Scene script records
════════

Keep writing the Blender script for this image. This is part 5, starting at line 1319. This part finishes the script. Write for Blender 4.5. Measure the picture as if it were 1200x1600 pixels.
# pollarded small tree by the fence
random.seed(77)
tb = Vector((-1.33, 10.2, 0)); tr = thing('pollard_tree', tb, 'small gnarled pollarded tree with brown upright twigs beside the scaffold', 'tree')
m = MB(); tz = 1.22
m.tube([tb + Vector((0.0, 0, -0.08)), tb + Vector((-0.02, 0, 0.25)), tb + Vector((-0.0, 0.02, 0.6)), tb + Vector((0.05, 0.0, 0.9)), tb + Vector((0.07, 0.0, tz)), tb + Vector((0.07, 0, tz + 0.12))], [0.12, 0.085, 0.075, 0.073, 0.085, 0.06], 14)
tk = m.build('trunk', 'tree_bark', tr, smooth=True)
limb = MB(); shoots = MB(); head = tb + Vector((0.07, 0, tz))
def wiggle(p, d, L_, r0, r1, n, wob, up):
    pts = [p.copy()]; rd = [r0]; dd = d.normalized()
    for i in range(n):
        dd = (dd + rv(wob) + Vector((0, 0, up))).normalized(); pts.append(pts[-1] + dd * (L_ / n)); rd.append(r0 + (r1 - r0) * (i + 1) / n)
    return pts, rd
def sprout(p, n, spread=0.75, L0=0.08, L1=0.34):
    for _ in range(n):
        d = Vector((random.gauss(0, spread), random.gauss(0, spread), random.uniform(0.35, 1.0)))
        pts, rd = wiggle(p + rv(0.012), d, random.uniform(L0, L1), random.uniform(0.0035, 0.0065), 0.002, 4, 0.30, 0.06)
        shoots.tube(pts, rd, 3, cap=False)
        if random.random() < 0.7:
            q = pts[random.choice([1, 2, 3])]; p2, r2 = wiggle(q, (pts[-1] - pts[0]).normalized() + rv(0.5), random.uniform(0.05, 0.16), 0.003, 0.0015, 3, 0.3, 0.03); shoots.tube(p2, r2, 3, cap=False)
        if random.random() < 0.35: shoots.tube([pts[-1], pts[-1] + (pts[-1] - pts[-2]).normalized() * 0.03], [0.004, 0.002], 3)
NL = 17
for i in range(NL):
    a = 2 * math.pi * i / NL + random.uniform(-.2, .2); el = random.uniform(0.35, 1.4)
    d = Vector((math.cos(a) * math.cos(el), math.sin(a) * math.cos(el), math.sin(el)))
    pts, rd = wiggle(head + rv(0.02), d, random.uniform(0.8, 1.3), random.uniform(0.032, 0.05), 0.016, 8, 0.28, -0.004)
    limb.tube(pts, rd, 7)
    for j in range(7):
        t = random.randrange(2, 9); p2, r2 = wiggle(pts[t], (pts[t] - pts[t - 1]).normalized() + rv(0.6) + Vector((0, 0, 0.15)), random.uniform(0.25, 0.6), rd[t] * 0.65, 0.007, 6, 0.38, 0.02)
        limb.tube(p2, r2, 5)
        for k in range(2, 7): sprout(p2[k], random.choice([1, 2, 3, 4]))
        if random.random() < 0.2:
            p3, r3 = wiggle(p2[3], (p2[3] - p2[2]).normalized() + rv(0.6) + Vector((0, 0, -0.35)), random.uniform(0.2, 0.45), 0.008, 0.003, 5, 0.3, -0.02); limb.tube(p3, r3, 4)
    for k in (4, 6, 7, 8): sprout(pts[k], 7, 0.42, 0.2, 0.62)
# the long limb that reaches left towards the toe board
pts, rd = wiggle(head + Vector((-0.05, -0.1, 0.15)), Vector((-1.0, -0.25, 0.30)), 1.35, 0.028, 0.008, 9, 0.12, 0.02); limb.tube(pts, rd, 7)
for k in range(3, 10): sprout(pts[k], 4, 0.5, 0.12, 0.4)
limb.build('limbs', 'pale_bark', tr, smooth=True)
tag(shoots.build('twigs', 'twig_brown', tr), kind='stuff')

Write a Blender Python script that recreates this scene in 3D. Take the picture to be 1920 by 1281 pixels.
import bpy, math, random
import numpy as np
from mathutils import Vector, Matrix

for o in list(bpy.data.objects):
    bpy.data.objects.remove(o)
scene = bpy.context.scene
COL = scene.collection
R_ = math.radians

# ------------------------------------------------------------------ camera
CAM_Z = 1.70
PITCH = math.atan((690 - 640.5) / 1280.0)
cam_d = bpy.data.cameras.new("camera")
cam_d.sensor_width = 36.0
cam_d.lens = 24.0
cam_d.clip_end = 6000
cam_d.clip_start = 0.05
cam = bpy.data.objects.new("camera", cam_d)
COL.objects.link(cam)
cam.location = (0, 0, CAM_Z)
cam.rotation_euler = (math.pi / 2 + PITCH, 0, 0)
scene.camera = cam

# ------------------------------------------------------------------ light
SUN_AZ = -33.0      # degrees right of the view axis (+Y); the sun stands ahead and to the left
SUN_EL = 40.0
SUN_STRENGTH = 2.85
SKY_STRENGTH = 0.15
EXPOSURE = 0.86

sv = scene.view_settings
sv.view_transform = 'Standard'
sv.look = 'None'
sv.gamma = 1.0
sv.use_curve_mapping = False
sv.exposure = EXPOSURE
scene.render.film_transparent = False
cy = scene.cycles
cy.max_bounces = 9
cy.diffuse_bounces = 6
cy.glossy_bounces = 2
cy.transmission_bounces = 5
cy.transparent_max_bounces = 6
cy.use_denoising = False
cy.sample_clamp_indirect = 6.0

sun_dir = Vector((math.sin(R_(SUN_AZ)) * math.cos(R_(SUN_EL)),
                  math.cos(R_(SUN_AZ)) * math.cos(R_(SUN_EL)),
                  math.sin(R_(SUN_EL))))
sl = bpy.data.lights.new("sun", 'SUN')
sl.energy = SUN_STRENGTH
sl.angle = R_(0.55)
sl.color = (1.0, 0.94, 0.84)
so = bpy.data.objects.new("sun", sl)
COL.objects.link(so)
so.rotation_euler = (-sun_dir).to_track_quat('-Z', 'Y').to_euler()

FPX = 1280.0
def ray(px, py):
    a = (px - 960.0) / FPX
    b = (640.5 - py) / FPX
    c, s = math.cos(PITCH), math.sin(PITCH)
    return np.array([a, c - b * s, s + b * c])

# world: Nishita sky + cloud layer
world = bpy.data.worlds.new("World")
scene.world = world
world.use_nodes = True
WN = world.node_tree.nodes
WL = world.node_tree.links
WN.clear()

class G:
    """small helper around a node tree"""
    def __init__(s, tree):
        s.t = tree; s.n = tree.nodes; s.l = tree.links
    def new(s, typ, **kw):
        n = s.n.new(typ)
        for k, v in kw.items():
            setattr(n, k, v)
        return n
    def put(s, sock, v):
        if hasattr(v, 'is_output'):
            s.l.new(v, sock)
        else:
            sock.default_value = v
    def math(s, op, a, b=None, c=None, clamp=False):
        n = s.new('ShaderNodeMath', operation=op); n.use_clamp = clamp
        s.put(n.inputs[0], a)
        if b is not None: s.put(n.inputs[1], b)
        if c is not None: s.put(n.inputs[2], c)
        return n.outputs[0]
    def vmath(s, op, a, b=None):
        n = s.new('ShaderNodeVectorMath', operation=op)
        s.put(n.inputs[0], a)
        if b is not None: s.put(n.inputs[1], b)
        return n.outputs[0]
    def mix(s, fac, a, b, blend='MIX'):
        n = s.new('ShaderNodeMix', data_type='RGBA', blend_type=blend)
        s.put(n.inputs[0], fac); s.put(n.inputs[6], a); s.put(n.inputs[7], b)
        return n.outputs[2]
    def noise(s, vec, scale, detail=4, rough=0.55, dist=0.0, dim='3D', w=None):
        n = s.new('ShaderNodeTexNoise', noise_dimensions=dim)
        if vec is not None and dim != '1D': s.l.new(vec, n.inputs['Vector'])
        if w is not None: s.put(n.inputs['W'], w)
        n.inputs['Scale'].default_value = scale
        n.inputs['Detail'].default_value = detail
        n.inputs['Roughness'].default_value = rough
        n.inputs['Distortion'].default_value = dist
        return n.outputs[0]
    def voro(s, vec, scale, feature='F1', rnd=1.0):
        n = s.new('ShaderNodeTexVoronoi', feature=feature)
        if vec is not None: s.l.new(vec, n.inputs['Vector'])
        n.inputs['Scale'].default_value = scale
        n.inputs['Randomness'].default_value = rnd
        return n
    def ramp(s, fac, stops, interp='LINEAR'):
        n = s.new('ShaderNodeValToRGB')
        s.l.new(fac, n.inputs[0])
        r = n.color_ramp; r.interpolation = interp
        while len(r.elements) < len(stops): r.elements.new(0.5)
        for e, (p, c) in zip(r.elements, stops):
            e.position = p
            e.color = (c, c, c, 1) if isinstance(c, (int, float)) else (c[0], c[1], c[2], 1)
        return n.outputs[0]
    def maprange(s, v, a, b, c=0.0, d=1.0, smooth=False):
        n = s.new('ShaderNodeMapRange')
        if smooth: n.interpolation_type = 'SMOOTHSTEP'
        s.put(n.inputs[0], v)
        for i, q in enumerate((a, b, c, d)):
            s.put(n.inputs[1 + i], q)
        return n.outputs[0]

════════

THE PROBLEM: Each line from the one containing "Write a Blender" through the one containing "R_ = math.radians" must be retyped exactly, the first and last of these included.

ANSWER TO THIS TASK:
Write a Blender Python script that recreates this scene in 3D. Take the picture to be 1920 by 1281 pixels.
import bpy, math, random
import numpy as np
from mathutils import Vector, Matrix

for o in list(bpy.data.objects):
    bpy.data.objects.remove(o)
scene = bpy.context.scene
COL = scene.collection
R_ = math.radians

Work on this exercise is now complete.